Many companies are willing to pay those high wages
to attract talented workers, said Jim Fagan, senior managing director with the
Stamford office of Cushman & Wakefield Inc. commercial real
estate.
"The (Boyd) study points to our strengths, not our weakness,"
Fagan said. "We have a highly talented labor pool that deserves to be
compensated in an above-average manner."
Fagan said operations that need
top-level talent, such as headquarters of large corporations and
financial-services firms such as hedge funds, would not migrate from Stamford to
lower-cost states.
Boyd said, however, that Stamford needs to recognize
that it has to compete with smaller, low-cost labor areas. He said companies
might keep their top executives here, but could transfer the lower
administrative functions to other states.

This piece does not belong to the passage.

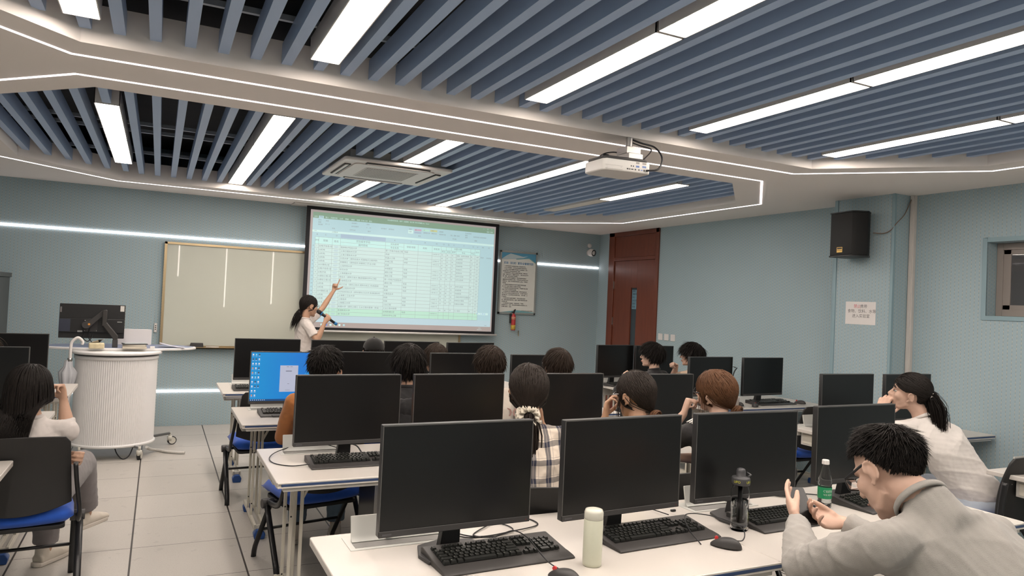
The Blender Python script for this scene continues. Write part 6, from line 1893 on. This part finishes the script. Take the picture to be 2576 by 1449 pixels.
# --- second row: three women
plaid = NT('plaid_cotton', .85, .2)
po = plaid.pos()
ang = D(14)
u_ = plaid.math('ADD', plaid.math('MULTIPLY', po[0], cos(ang)), plaid.math('MULTIPLY', po[1], -sin(ang)))
wv = plaid.math('MULTIPLY', plaid.noise(14, 2), .012)
u_ = plaid.math('ADD', u_, wv); v_ = plaid.math('ADD', po[2], wv)
def band(x, per, w, o):
    per = per * .86
    f_ = plaid.math('FRACT', plaid.math('ADD', plaid.math('DIVIDE', x, per), 20 + o))
    return plaid.math('LESS_THAN', f_, w)
b1 = band(u_, .085, .34, .2); b2_ = band(v_, .085, .30, .0); t1 = band(u_, .085, .03, .70); t2 = band(v_, .085, .03, .62); t3 = band(u_, .0425, .05, .1)
cc = (.62, .54, .45)
c = plaid.mix(plaid.math('MULTIPLY', b1, .80), cc, (.045, .05, .07)); c = plaid.mix(plaid.math('MULTIPLY', b2_, .68), c, (.06, .06, .07))
c = plaid.mix(plaid.math('MULTIPLY', plaid.math('MULTIPLY', b1, b2_), .75), c, (.02, .025, .05))
c = plaid.mix(plaid.math('MULTIPLY', plaid.math('MAXIMUM', t1, t2), .55), c, (.12, .12, .13)); c = plaid.mix(plaid.math('MULTIPLY', plaid.math('MULTIPLY', t3, b1), .5), c, cc)
plaid = plaid.col(c)
hc = V(1.565, 2.96, 1.175)
p, H, J = sitter('woman in a cream and black plaid shirt with a cream scrunchie', hc, 20, 14, -2, 0, SK2, HSOF, None, plaid, jean, .10, chair='chair with a plain black back behind the woman in plaid', vox=.006, torso_w=1.0,
       J2=dict(elR=V(1.80, 3.08, .83), wrR=V(1.665, 3.02, 1.02)), hands=('relax', dict(f=V(-.35, .05, .93), s=V(-.5, .8, 0), n=V(-1, -.4, 0), curl=(.9, 1.0, .6))), folds=.0035, face=False)
tie = (-.012, -.105, -.095)
hair(p, H, HSOF, n=2800, lift=.03, noise_=.05, width=.0034, lim=LIM_FEM, crown=(.04, -.15, 1), tie=tie, tail=dict(n=500, length=.27, dir=(.15, -.30, -1), spread=.05, grav=.25, width=.0034, root=.010, fan=1.0), seed=21, thick=1.07, bulk=(1.08, 1.06, 1.04))
sc_ = MB(); rr = random.Random(5)
T_ = Vector(tie) + V(0, -.012, -.004)
for ring_ in range(3):
    N_ = 72; vs = []
    for k in range(N_):
        a = 2 * pi * k / N_
        for w_ in (0, 1):
            rad_ = .020 + w_ * (.020 + .005 * ring_)
            zz = (.012 * sin(9 * a + ring_ * 2) + .006 * sin(17 * a)) * w_
            ax_ = V(cos(a) * rad_ * 1.15, (ring_ - 1) * .016 + zz * 1.3, sin(a) * rad_ + .5 * zz)
            vs.append(T_ + ax_)
    sc_.add(vs, [(2 * k, 2 * k + 1, (2 * k + 3) % (2 * N_), (2 * k + 2) % (2 * N_)) for k in range(N_)], True)
so = sc_.xf(H).obj('scrunchie', mat('scrunchie_organza', (.66, .60, .50), .6, var=.05, alpha=.85), p); md = so.modifiers.new('s', 'SOLIDIFY'); md.thickness = .0015

hc = V(2.20, 3.00, 1.14)
p, H, J = sitter('woman with black hair in a low bun, glasses, hand at her face', hc, -14, 0, -4, -4, SK2, HBLK, None, cloth('top_yellow', (.50, .42, .20)), jean, .08, chair='black chair of the woman with the low black bun', vox=.0055,
       J2=dict(elL=V(2.04, 3.16, .84), wrL=V(2.085, 3.09, 1.015)), hands=(dict(f=V(.12, .0, 1), s=V(.6, .6, 0), n=V(.9, -.3, 0), curl=(.55, .8, .5)), 'relax'), face=True)
tie = (.012, -.100, -.080)
hair(p, H, HSOF, n=2600, lift=.05, noise_=.08, width=.0032, lim=LIM_FEM, crown=(0, .1, 1), tie=tie, seed=22, thick=1.06, bulk=(1.03, 1.03, 1.03), tail=dict(n=22, length=.14, at=(-.076, .030, .01), dir=(-.05, .12, -1), spread=.10, grav=.12, width=.0014, root=.006, fan=.6))
def bun(p, H, at, m, r, seed, nm='hair_bun', lab=None):
    R_ = random.Random(seed); b = MB(); b.sph(at, (r * .95, r * .75, r * .85), 16)
    for k in range(70):
        a0 = R_.random() * 6.28; tl = R_.uniform(-.9, .9); rr_ = r * R_.uniform(.9, 1.12); P = []
        for j in range(7):
            a = a0 + j * .42
            P.append(Vector(at) + V(cos(a) * rr_ * cos(tl * .6), .7 * rr_ * sin(tl) * .9 - .2 * rr_ * sin(a), sin(a) * rr_ * .9 * cos(tl * .5)))
        b.tube(P, [.0012, .0035, .0045, .0045, .0045, .003, .001], n=5)
    return b.xf(H).obj(nm, m, p, label=lab)
bun(p, H, (.014, -.112, -.100), HBRN, .032, 3, lab='low bun with reddish tips')
glasses(H, p, M_WIRE, 1.0, True, True, .0014)

hc = V(2.715, 2.985, 1.150)
p, H, J = sitter('woman with reddish-brown hair and white stripes on her black shoulder', hc, -18, 4, 6, -16, SK3, HBRN, None, black_c, black_tr, .10, chair='black chair of the woman with reddish-brown hair', vox=.0055,
       J2=dict(elL=V(2.50, 3.17, .86), wrL=V(2.605, 3.10, 1.022), wrR=V(2.52, 3.05, .80), elR=V(2.86, 3.08, .76)), hands=(dict(f=V(.25, -.05, .9), s=V(.4, .8, 0), n=V(1, -.3, -.1), curl=(1.35, 1.3, .7)), dict(f=V(-.45, -.2, -.75), s=V(-.2, .9, 0), n=V(-.5, -.5, .1), curl=(.5, .6, .4))), face=True)
tie = (.010, -.100, -.078)
hair(p, H, HBRN, n=2800, lift=.04, noise_=.06, width=.0034, lim=LIM_FEM, crown=(.02, .2, 1), tie=tie, seed=23, thick=1.07, bulk=(1.07, 1.06, 1.04), tail=dict(n=18, length=.15, at=(-.076, .035, .01), dir=(-.02, .08, -1), spread=.08, grav=.12, width=.0014, root=.006, fan=.6))
bun(p, H, (.014, -.118, -.088), HBRN, .034, 4)
glasses(H, p, mat('frame_black_glossy', (.012, .012, .014), .25, var=.02), 1.0, True, True, .0018)
s3 = MB(); a_ = J['neck'] - J['R'] * .055 + V(0, 0, .0); b_ = J['shL'] + V(-.02, -.0, .03)
for k in range(3):
    o_ = J['F'] * (-.03 + k * .022)
    s3.tube(catmull([a_ + o_ + V(0, 0, .012), a_.lerp(b_, .5) + o_ + V(0, 0, .038), b_ + o_ + V(0, 0, .030)], 5), [(.0055, .003)] * 11, n=6, up=(0, 0, 1))
s3.obj('shoulder_stripe', mat('stripe_white', (.62, .60, .58), .7, var=.02), p)

# --- right block
p, H, J = sitter('young man in a black jacket seen in profile in front of the wooden door', (4.50, 5.88, 1.12), -52, -20, 2, 0, SK3, HBLK,
       dict(n=3200, width=.0032, length=.072, lift=.07, noise_=.10, grav=.05, seed=31, crown=(0, -.5, .85), bulk=(1.05, 1.06, 1.07), thick=1.07, flow_bias=(0, .1, .05)), black_c, black_tr, .10, chair='black chair of the man in the black jacket', face=True, vox=.006, sleeve='long',
       J2=dict(elL=V(4.20, 6.02, .74), wrL=V(4.25, 5.98, .845)), hands=(dict(f=V(-.1, -.1, .9), s=V(.3, .9, 0), n=V(.9, -.2, 0), curl=(1.0, 1.1, .7)), 'relax'))
p, H, J = sitter('young man in a beige shirt in profile with his fist raised', (5.065, 5.95, 1.125), -50, -25, 0, 0, SK3, HBLK,
       dict(n=3200, width=.0032, length=.080, lift=.12, noise_=.24, grav=.12, seed=32, crown=(0, -.5, .85), bulk=(1.06, 1.07, 1.06), thick=1.08), cloth('shirt_beige', (.56, .42, .31)), jean, .10, chair='black chair of the man in the beige shirt', face=True, vox=.006,
       J2=dict(elL=V(4.90, 6.04, .86), wrL=V(4.86, 5.93, 1.01)), hand_sc=.92, hands=(dict(f=V(-.9, -.1, .35), s=V(.2, -.8, .4), n=V(-.2, .3, -1), curl=(1.3, 1.3, .8)), 'relax'))
hc = V(4.205, 2.90, 1.140)
p, H, J = sitter('woman with a black ponytail in a white T-shirt, cheek resting on her hand', hc, -32, -6, 8, -10, SK3, HBLK, None, cloth('tshirt_white', (.61, .575, .545)), ljean, .10, chair='', face=True, vox=.0055, torso_w=1.06, girth=1.12,
       J2=dict(pel=V(4.53, 2.66, .53), hipL=V(4.44, 2.68, .52), hipR=V(4.62, 2.64, .52), knL=V(4.40, 3.06, .50), knR=V(4.66, 3.06, .50), anL=V(4.40, 3.05, .085), anR=V(4.66, 3.05, .085),
               neck=V(4.275, 2.845, .985), shL=V(4.12, 2.90, .915), shR=V(4.455, 2.80, .905), elL=V(4.10, 3.14, .775), wrL=V(4.105, 3.02, .975), elR=V(4.60, 3.0, .77), wrR=V(4.50, 3.2, .775)),
       hands=(dict(f=V(.05, -.15, 1), s=V(.2, -.9, .2), n=V(1, .1, 0), curl=(.35, .7, .5), thumb=(.4, .6, .5)), 'relax'), folds=.0042)
tie = (-.0, -.108, .010)
hair(p, H, HBLK, n=2600, lift=.03, noise_=.06, width=.0032, lim=LIM_FEM, crown=(0, .35, .95), tie=tie, tail=dict(n=900, length=.25, dir=(.0, -.62, -.55), spread=.06, grav=.30, width=.0032, root=.012, fan=1.5), seed=33, thick=1.055, bulk=(1.03, 1.03, 1.03))
sc_ = MB(); N_ = 60; vs = []
for k in range(N_):
    a = 2 * pi * k / N_
    for w_ in (0, 1): vs.append(V(cos(a) * (.018 + w_ * .016), -.118 + .010 * sin(10 * a) * w_, .008 + sin(a) * (.018 + w_ * .016)))
sc_.add(vs, [(2 * k, 2 * k + 1, (2 * k + 3) % (2 * N_), (2 * k + 2) % (2 * N_)) for k in range(N_)], True)
so = sc_.xf(H).obj('scrunchie', mat('scrunchie_cream', (.62, .56, .50), .7, var=.1), p); md = so.modifiers.new('s', 'SOLIDIFY'); md.thickness = .006
chair_for(J, D(-6), 'black chair under the woman with the ponytail')

# --- the man in grey in the foreground
hc = V(1.866, 1.345, 1.158)
H = head_frame(hc, D(3), D(-36), D(4))
F, R = frame(D(10))
J = dict(F=F, R=R, neck=V(1.890, 1.222, 1.080), pel=V(2.03, .90, .56), shL=V(1.712, 1.235, 1.000), shR=V(2.065, 1.175, 1.005), elL=V(1.765, 1.535, .835), wrL=V(1.945, 1.722, .900), elR=V(2.19, 1.47, .825), wrR=V(2.150, 1.710, .880),
         hipL=V(1.94, .92, .54), hipR=V(2.12, .89, .54), knL=V(1.98, 1.34, .50), knR=V(2.22, 1.31, .50), anL=V(1.98, 1.32, .085), anR=V(2.22, 1.29, .085))
gy = cloth('sweatshirt_grey', (.30, .285, .265), .9, .2, 420, .10)
p = person('man with spiky black hair and black glasses in a grey sweatshirt, bent over a phone', J, H, SK3, 1.0, .0042,
           hands=(dict(f=V(.40, .78, .42), s=V(-.55, -.50, .50), n=V(.80, -.40, .15), curl=(.14, .22, .16), thumb=(.85, .05, .45), spread=.0), dict(f=V(-.90, .30, .12), s=V(.15, .75, .60), n=V(-.15, -.45, .85), curl=(.40, .55, .45), thumb=(.80, .35, .30), spread=.02)),
           shirt=gy, trousers=black_tr, shoes=shoe_w, sleeve='long', torso_w=1.12, face=True, lips=True, arm_r=1.10, collar_r=.0700, collar_up=.44, shirt_kw=dict(label='grey sweatshirt'), folds=.0058, sfolds_scale=11, neck_r=.055)
hair(p, H, HBLK, n=13000, length=.036, ljit=.4, lift=.17, noise_=.22, grav=.03, width=.0015, lim=LIM_CROP, fade=.62, crown=(0, -.5, .85), seed=41, thick=1.035, steps=6, flow_bias=(0, .28, .22))
glasses(H, p, mat('frame_matt_black', (.010, .010, .011), .4, var=.02), 1.0, False, True, .0024)
ch = dup(ch0, (2.02, .92, 0), -D(10), 'black chair of the man in grey, cut off by the bottom edge')
t = thing('smartphone', 'dark smartphone held by the man in grey', 'phone', (0, 0, 0))
M = Matrix.Translation((2.035, 1.790, .925)) @ Matrix.Rotation(D(-20), 4, 'Z') @ Matrix.Rotation(D(40), 4, 'X')
MB().prism(rrect(-.036, .036, -.075, .075, .008), -.004, .004).xf(M).obj('phone_body', m_blk, t, bevel=.0015)
MB().bb(-.033, .033, -.071, .071, .0042, .0048).xf(M).obj('phone_screen', m_scr, t)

He mentioned General Electric's
transfer of workers from Manhattan to Fort Myers, Fla., and Time Warner's moving
of employees from Chicago and Manhattan to Virginia as examples.
"The
rules have really changed today," Boyd said. "There is unprecedented
preoccupation with reducing costs at all levels of the corporate
structure."
Companies could be attracted to smaller-market cities because
of lower housing and living costs, he said.
Many companies have left
Stamford and nearby towns to be in places with lower operating costs, said Dean
Shapiro, senior managing director at the Stamford office of CB Richard Ellis
commercial real estate.
He mentioned the former GTE Corp., which
relocated its Stamford headquarters to Texas several years ago, and UPS, which
moved to Atlanta from Greenwich more than a decade ago, as examples.
The
long-term implications are not whether companies will leave but whether the
Stamford office market is robust enough to replace them, Shapiro said.
In
the long term, Stamford should focus on its advantages for companies, Boyd said.
The city's entertainment, educational and cultural offerings could attract
European companies, he said.
"Stamford needs to continue to market its
strengths," he said. "It can't be all things to all industries."
In
another report released yesterday, New York-based Moody's Investor Services
rated the Fairfield County office market in the middle third of its quarterly
ranking of commercial real estate markets in the country.
Sally Gordon, a
Moody's vice president who conducted the study, said the county's office vacancy
rate is 16.7 percent and will increase amid reduced demand for space.
She
said reduced demand leads to low cash flow while landlords' operating costs keep
going up, making the market less attractive to real estate investors. Moody's
rates bonds that are backed by commercial mortgage securities.